Webern’in getirdiği en önemli yenilik; belirli yükseklikleri olan sesleri bir yandan yeniden yorumlanmış çok ses yöntemleri içinde ve gelişmiş bir tını bilinciyle, hem düşey yazıyı hem de yatay yazıyı aşan yeni bir görev anlayışına uyarak, yapıyla ilintili amaçlar için kullanması ve böylece kendine geniş bir hareket alanı sağlamasıdır. Ve müziği içerisinde sessizliği kullanması. Ondan önce hiçbir besteci, susların müzik içerisnde kullanımını böyle değerlendirmeyi düşünmemişti. Öyleki, beş dakikayı pek de aşmayan eserlerinin bir bölümünü de sessizliğe ayırarak, ardıllarının pek azının başarabildiği bir yoğunluk yakalamıştır.

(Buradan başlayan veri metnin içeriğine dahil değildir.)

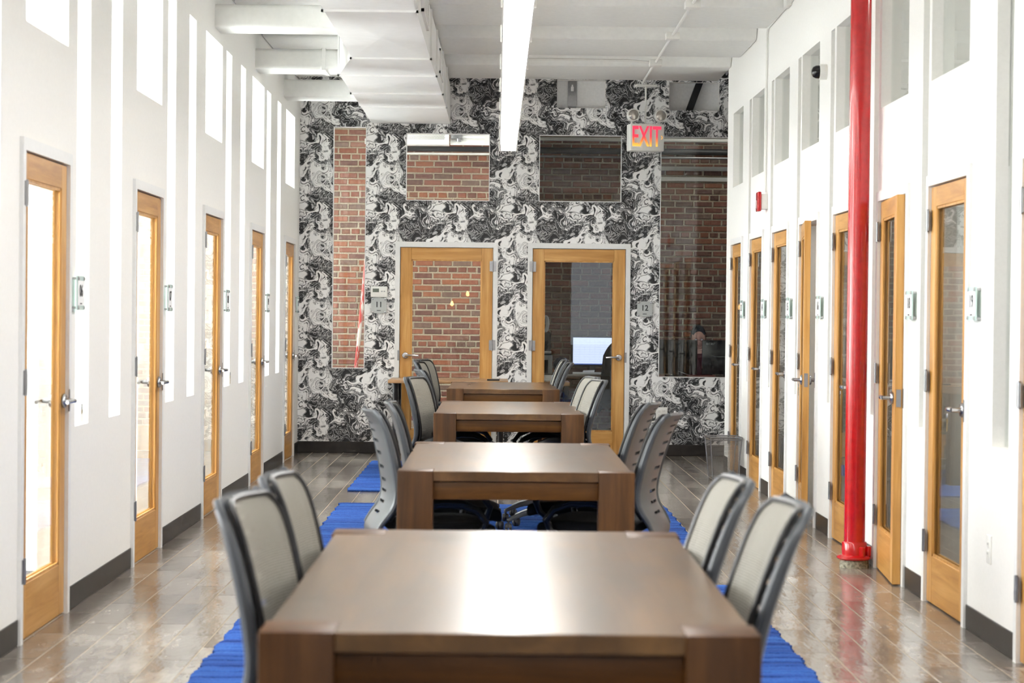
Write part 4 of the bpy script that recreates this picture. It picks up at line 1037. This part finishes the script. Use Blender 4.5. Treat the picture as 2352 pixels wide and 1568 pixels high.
def skin_mesh(name, verts, edges, mat, parent, root=0, levels=2):
    me = bpy.data.meshes.new(name); me.from_pydata([v[:3] for v in verts], edges, [])
    o = bpy.data.objects.new(name, me); C.objects.link(o)
    md = o.modifiers.new('skin', 'SKIN'); md.use_smooth_shade = True
    for i, v in enumerate(verts):
        r_ = v[3] if isinstance(v[3], tuple) else (v[3], v[3]); me.skin_vertices[0].data[i].radius = r_
    me.skin_vertices[0].data[root].use_root = True
    s_ = o.modifiers.new('sub', 'SUBSURF'); s_.levels = s_.render_levels = levels
    dg = bpy.context.evaluated_depsgraph_get(); me2 = bpy.data.meshes.new_from_object(o.evaluated_get(dg)); o.modifiers.clear(); o.data = me2
    me2.materials.clear(); me2.materials.append(mat); me2.polygons.foreach_set('use_smooth', [True]*len(me2.polygons))
    if parent is not None: o.parent = parent
    return o
pe = empty('person', (2.14, 21.30, 0), label='seated person in a dark cap and maroon shirt bent over a desk', cat='person')
body = [(0, .12, .50, (.16, .12)), (0, .10, .68, (.15, .11)), (0, .04, .88, (.17, .11)), (0, -.03, 1.00, (.12, .09)), (0, -.07, 1.055, .058), (0, -.10, 1.10, .055),
        (-.20, -.02, .97, .062), (-.27, -.16, .86, .045), (-.32, -.42, .815, .036), (-.36, -.50, .81, .026),
        (.20, -.02, .97, .062), (.27, -.16, .86, .045), (.24, -.40, .815, .036), (.22, -.48, .81, .026),
        (-.10, .02, .52, .085), (-.13, -.34, .50, .07), (-.13, -.36, .28, .055), (-.13, -.36, .07, .045), (-.13, -.50, .045, .038),
        (.10, .02, .52, .085), (.13, -.34, .50, .07), (.13, -.36, .28, .055), (.13, -.36, .07, .045), (.13, -.50, .045, .038)]
ed = [(0,1),(1,2),(2,3),(3,4),(4,5),(3,6),(6,7),(7,8),(8,9),(3,10),(10,11),(11,12),(12,13),(0,14),(14,15),(15,16),(16,17),(17,18),(0,19),(19,20),(20,21),(21,22),(22,23)]
skin_mesh('body', body, ed, M['skin'], pe)
infl = lambda v, k: v[:3] + ((tuple(x+k for x in v[3]) if isinstance(v[3], tuple) else v[3]+k),)
sh_v = [infl(v, .012) for v in (body[0], body[1], body[2], body[3], body[6], body[7], body[8], body[10], body[11], body[12])]
skin_mesh('shirt', sh_v, [(0,1),(1,2),(2,3),(3,4),(4,5),(5,6),(3,7),(7,8),(8,9)], M['maroon'], pe)
tr_v = [infl(body[i], .012) for i in (0, 14, 15, 16, 17, 19, 20, 21, 22)]
skin_mesh('trousers', tr_v, [(0,1),(1,2),(2,3),(3,4),(0,5),(5,6),(6,7),(7,8)], M['darkgrey'], pe)
# head, tilted down
hd = empty('head_pivot'); bpy.data.objects.remove(hd)
TILT = Matrix.Translation((0, -.135, 1.165)) @ Matrix.Rotation(R(24), 4, 'X')
def head_fn(u, v):
    th_, ph = 2*math.pi*u, math.pi*v
    x = .074*math.sin(ph)*math.sin(th_); y = -.092*math.sin(ph)*math.cos(th_); z = .112*math.cos(ph)
    if z < 0: x *= 1+.9*z; y *= 1+.25*z
    if y < -.05 and abs(x) < .016 and -.045 < z < .015: y -= .02*(1-abs(x)/.016)*(1-(z+.03)/.05 if z > -.03 else 1)   # nose
    if y < -.05 and abs(abs(x)-.032) < .014 and 0 < z < .022: y += .010                                                # eye sockets
    if y < -.05 and abs(x) < .024 and -.068 < z < -.056: y += .005                                                     # mouth
    return tuple(TILT @ Vector((x, y, z)))
hm = MB().grid(41, 33, head_fn); ho = hm.build('head', M['skin'], pe, smooth=True, sharp=180)
for s_ in (-1, 1):
    MB().grid(9, 9, lambda u, v: tuple(TILT @ Vector((s_*(.074+.010*math.sin(math.pi*v)), .012+.016*math.cos(2*math.pi*u)*math.sin(math.pi*v), .0+.030*math.cos(math.pi*v))))).build('ear', M['skin'], ho, smooth=True)
    MB().grid(11, 9, lambda u, v: tuple(TILT @ Vector((s_*.030+.011*math.sin(math.pi*v)*math.sin(2*math.pi*u), -.079-.006*math.sin(math.pi*v)*math.cos(2*math.pi*u), .012+.009*math.cos(math.pi*v)))) ).build('eye', M['paper'], ho, smooth=True)
MB().grid(33, 15, lambda u, v: tuple(TILT @ Vector((.079*math.sin(v*1.6)*math.sin(2*math.pi*u), -.088*math.sin(v*1.6)*math.cos(2*math.pi*u)+.020, .115*math.cos(v*1.6)-.004)))).build('hair', M['ink'], ho, smooth=True)
cp = MB().grid(33, 12, lambda u, v: tuple(TILT @ Vector((.083*math.sin(v*1.22)*math.sin(2*math.pi*u), -.096*math.sin(v*1.22)*math.cos(2*math.pi*u)+.016, .126*math.cos(v*1.22)+.004)))).build('cap', M['cap'], pe, smooth=True)
gl_ = MB()
for s_ in (-1, 1): gl_.tube([tuple(TILT @ Vector((s_*.032+.020*math.cos(a), -.094, .010+.015*math.sin(a)))) for a in [k*math.pi/7 for k in range(14)]], .002, 5, closed=True)
gl_.tube([tuple(TILT @ Vector((-.012, -.096, .012))), tuple(TILT @ Vector((.012, -.096, .012)))], .002, 5); gl_.build('glasses', M['ink'], pe)
def hand(wrist, dirv, side, parent):
    wv = Vector(wrist); d = Vector(dirv).normalized(); sdv = Vector((0, 0, 1)).cross(d).normalized()
    vs = [tuple(wv)+(.020,), tuple(wv+d*.04)+((.030, .013),), tuple(wv+d*.075)+((.032, .012),)]; es = [(0, 1), (1, 2)]
    for i, ln in enumerate((.068, .078, .072, .055)):
        o_ = sdv*((i-1.5)*.018); k = len(vs)
        vs += [tuple(wv+d*.082+o_)+(.0085,), tuple(wv+d*(.082+ln*.5)+o_+Vector((0, 0, .008)))+(.008,), tuple(wv+d*(.082+ln*.85)+o_-Vector((0, 0, .010)))+(.0068,)]
        es += [(2, k), (k, k+1), (k+1, k+2)]
    k = len(vs); vs += [tuple(wv+d*.035+sdv*side*.032)+(.0105,), tuple(wv+d*.062+sdv*side*.048-Vector((0, 0, .006)))+(.009,), tuple(wv+d*.088+sdv*side*.046-Vector((0, 0, .012)))+(.0075,)]
    es += [(0, k), (k, k+1), (k+1, k+2)]
    return skin_mesh('hand', vs, es, M['skin'], parent, 0, 1)
hand((-.36, -.50, .81), (-.25, -1, .0), 1, pe); hand((.22, -.48, .81), (-.3, -1, 0), -1, pe)
tag(MB().tube([(0, 0, 0), (-.045, .01, .11)], [.002, .004], 8).build('pen', M['paper'], smooth=True), 'white pen held over the reddish desk', 'pen').location = (1.775, 20.69, .78)
oc = empty('office_chair', (2.14, 21.52, 0), label='dark office chair under the person in the cap', cat='chair')
MB().box((-.24, -.26, .36), (.24, .24, .43)).build('seat', M['blackfab'], oc, bevel=.03, segs=3); MB().box((-.22, .22, .5), (.22, .27, .85)).build('backrest', M['blackfab'], oc, bevel=.03, segs=3)
MB().lathe([(.03, .06), (.03, .36)], 12).build('gas_lift', M['chrome'], oc, smooth=True)
for k in range(5):
    a = R(72*k+10); MB().tube([(0, 0, .09), (.28*math.cos(a), .28*math.sin(a), .055)], [.022, .014], 8).build('base_leg', M['black'], oc)
    MB().lathe([(.012, -.012), (.027, -.01), (.027, .01), (.012, .012)], 12, (.28*math.cos(a), .28*math.sin(a), .027), 'Y').build('caster', M['black'], oc, smooth=True)
# unseen ceiling lamps added to light the two brick walled offices
for (x, p_, lab) in ((-1.1, 13, 'unseen square white lamp added to light office 11'), (2.4, 8, 'unseen square white lamp added to light office 12')):
    e = empty('added_lamp', (x, 20.75, 3.66), label=lab, cat='lamp')
    MB().box((-.3, -.3, .02), (.3, .3, .10)).build('housing', M['whiteplastic'], e); MB().box((-.28, -.28, .012), (.28, .28, .02)).build('diffuser', M['paper'], e)
    a = area('added_light', (x, 20.75, 3.65), (0, 0, 0), .5, .5, p_, (1, .95, .88))
pl_ = [18.37, 17.02, 15.69, 14.33, 12.96, 11.53, 10.13, 8.7, 7.05]
for k in range(8):  # unseen lamp added in each dim office to brighten its walls
    yc_ = (pl_[k]+pl_[k+1]+.09)/2
    e = empty('added_lamp', (3.3, yc_, 3.36), label=f'unseen small white lamp added to light the {ORD[k]} dim office from the wallpapered end', cat='lamp')
    MB().box((-.15, -.15, .0), (.15, .15, .055)).build('housing', M['whiteplastic'], e); MB().box((-.14, -.14, -.006), (.14, .14, .0)).build('diffuser', M['paper'], e)
    area('added_light', (3.3, yc_, 3.35), (0, 0, 0), .26, .26, 11, (1, .97, .92))
# warm bulbs over the lounge behind the camera, mirrored in the panes
for i, (x, y, z) in enumerate(((3.95, -3, 1.70), (3.2, -3.4, 1.56), (2.75, -3.2, 1.62), (3.3, -2.6, 1.50), (-.62, -3, 1.80), (-.95, -3.3, 1.60))):
    e = empty('pendant_bulb', (x, y, z), label=f'warm filament bulb hanging in the lounge, {ORD[i]} of six', cat='lamp', group='lounge filament bulbs')
    MB().lathe([(.012, .07), (.03, .03), (.035, 0), (.025, -.03), (.004, -.042)], 14).build('bulb', M['bulb'], e, smooth=True)
    MB().tube([(0, 0, .07), (0, 0, CEIL-z)], .004, 6).build('cord', M['black'], e)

Dünya savaşları dönemini kapatmaya yaklaşmışken sonradan çok duyacağımız Dada, onun dönüştüğü gerçeküstücülük ve kübizmi anamamış olmanın acısını çekiyorum. Ama yerimiz dar. Önümüzdeki sayıda Edgard Varese’nin açtığı bayrak ve nihayet elektronik müziğe giriş ile hikayemiz devam edecek.

Mart 2005, REC

Kaynak: Müzik Tarihi, İlhan Mimaroğlu, Varlık Yayınları 1999

1 Wagner’in bestesi olan Alman Ulusal Marşı’nın ilk dizesi “Deutchland, Deutchland über alles”in karşılığı.

2 Nietzsche’nin über mensch (üstün insan) düşüncesi Nazisizm’de “ari ırk”a dönüşmüştür.